Jessie Raymond: Embracing the sameness of winter

If there’s one thing I love, it’s a long, cold, snowy winter. Everyone knows that about me. And now here we are, in mid-March, with fresh snow on the ground.
Isn’t it great?
I worried that the winter storm we had last week was going to be the last snowfall of the season.
“Boy, I’m going to miss this,” I said, putting on my heavy coat, insulated boots, hat and mittens and tromping out through the snow to feed the chickens, same as I have done twice a day for the past 962 days or so.
Luckily, I was wrong. This week’s snowfall, along with continued cold temperatures, means I won’t be putting away those heavy boots any time soon. It’s almost like winter is going to last forever!
Of course, I know that isn’t true, but I’m making sure to savor every last minute of cold and damp and gray I can squeeze out of this season. I just can’t get enough of these months of quiet, nearly reclusive living, the colorless landscape, the monotonous daily routine broken only by the occasional near-death experience on icy roads.
Every day when I wake up, I look out over the snow-covered, barren landscape and feel a surge of well-being. This is a real Vermont winter: lots of snow and cold temperatures — and it just never seems to change.
With few exceptions, every winter’s day is the same at our house. We don’t go anywhere, we rarely see people. We just plod along doing chores, going to work, eating like lumberjacks and heading to bed early because there isn’t much else to do.
It never gets old.
Of course, not everyone agrees with me. I have friends who, craving more action, resent that the physical limitations of cold and snow interfere with their normally exciting lives. I don’t have this problem. If you charted my daily ups and downs over time, you’d end up with a straight horizontal line — which is exactly what I’m going for.
I mean, no, we didn’t go on any exotic vacations this winter. But we also didn’t get the flu. Nothing has happened, good or bad, for months on end. It doesn’t get any better than that.
Unfortunately, I know my beloved horizontal line of dullness won’t last much longer: Spring is coming.
In the winter, I run on autopilot. Getting dressed, for example, is effortless: I just put on the same multiple layers of boring gray clothes I’ve been wearing since October. But soon I’ll have to think ahead: With daily 45-degree temperature swings, I’ll spend 20 minutes in the closet every morning debating whether it’s appropriate to wear thermal boot socks with sandals before Memorial Day.

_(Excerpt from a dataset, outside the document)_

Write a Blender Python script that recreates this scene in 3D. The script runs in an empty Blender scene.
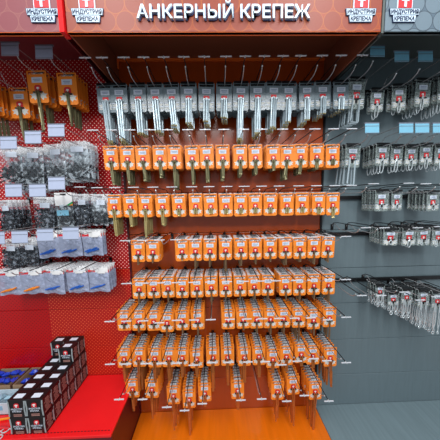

Right now, I don’t have to think much. Or do much. But before long my free time will be filled with cookouts, golf and gardening. Ugh. I get tired just thinking about it.
People say I should look forward to winter ending, but why? I can only come up with two reasons:
1. This is the first year we’ve burned wood for the whole winter, and we had no idea how much we’d need. The answer, it turns out, is “more than we bought.”
So now, instead of lugging armloads of wood into the house every day, we wander around the vicinity of the former woodpile, kicking snowbanks and cheering every time we turn up one more log. If we’re going to keep our pledge to not use the oil furnace, pretty soon we’re going to have to start burning furniture. (It’s OK; now that we’re empty nesters, we have a lot more chairs than we need.)
2. I worry that this months-long stretch of nothingness has not been great for my brain. The plodding sameness of winter days, while comforting, lulls me into an intellectual fog. I think more slowly, and I’ve become absentminded.
Take Saturday at the farm store, for instance. While picking up chicken feed, I also bought a packet of flower seeds (might as well accept the inevitable). I didn’t realize until a few hours later that I had left the seeds on the counter.
Upon my return, the store staff broke into giggles.
“What’s so funny?” I asked.
“Oh, nothing,” one clerk said, handing me the packet. “It’s just — well, these are forget-me-nots.”
Maybe I need spring more than I realize.